Indianapolis Metropolitan Police Department officers received a dispatch advising them of a black male dropping a handgun as he exited a taxi. The officers arrived at the Studio Movie Grill, where the man had exited the cab. They saw a black man matching the description the cab driver had provided seated in the lobby. The officers approached the man, later identified as Thomas Pinner, stood on either side of him and told him the taxi driver had reported that a man matching his description had a handgun on him.

Pinner denied having a weapon, but when he complied with instructions to stand and put his hands up, an officer saw the butt of a gun in Pinner’s pocket. The state charged him with Class A misdemeanor carrying a handgun without a license, enhanced to a Level 5 felony due to a prior felony conviction.

Pinner filed a motion to suppress, arguing that the search and seizure were in violation of the Fourth Amendment and Article 1, Section 11 of the Indiana Constitution. The Marion Superior Court denied the motion, finding the officers had reasonable suspicion to approach and question Pinner. A divided Indiana Court of Appeals reversed, finding “no reasonable suspicion justified the investigatory stop.”

Justice Robert Rucker noted in the opinion the taxi driver’s tip made no “assertion of illegality,” but rather “‘had a tendency to identify a determinate person’ who was in possession of a handgun,” a phrase delineated in Florida v. J.L., 529 U.S. 266 (2000). Assuming Pinner was the man the driver was describing, the officers still had no reason to suspect Pinner did not have a valid license to carry the gun, Rucker said.
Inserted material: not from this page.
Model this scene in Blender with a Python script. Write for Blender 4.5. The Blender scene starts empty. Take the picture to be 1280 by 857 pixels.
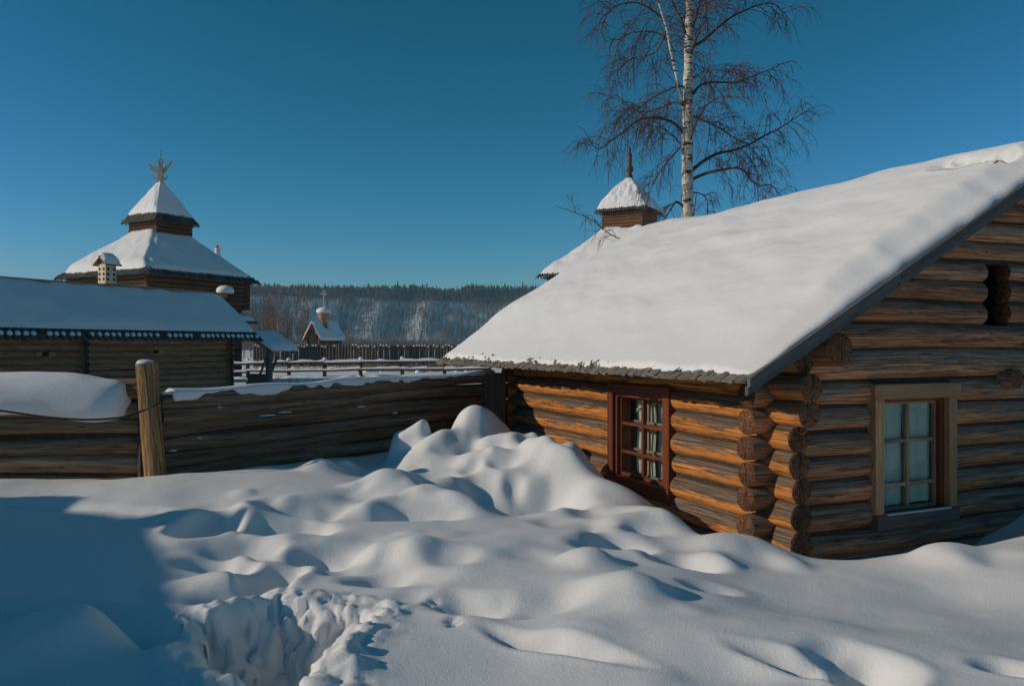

Further, the court rejected the state’s argument that Pinner’s nervousness created reasonable suspicion and its argument that “the officers were permitted under the Fourth Amendment to briefly detain Defendant to ascertain the legality of the weapon and dispel any suspected criminal activity,” with Rucker noting the U.S. Supreme Court had rejected such “weapons or firearms exceptions.”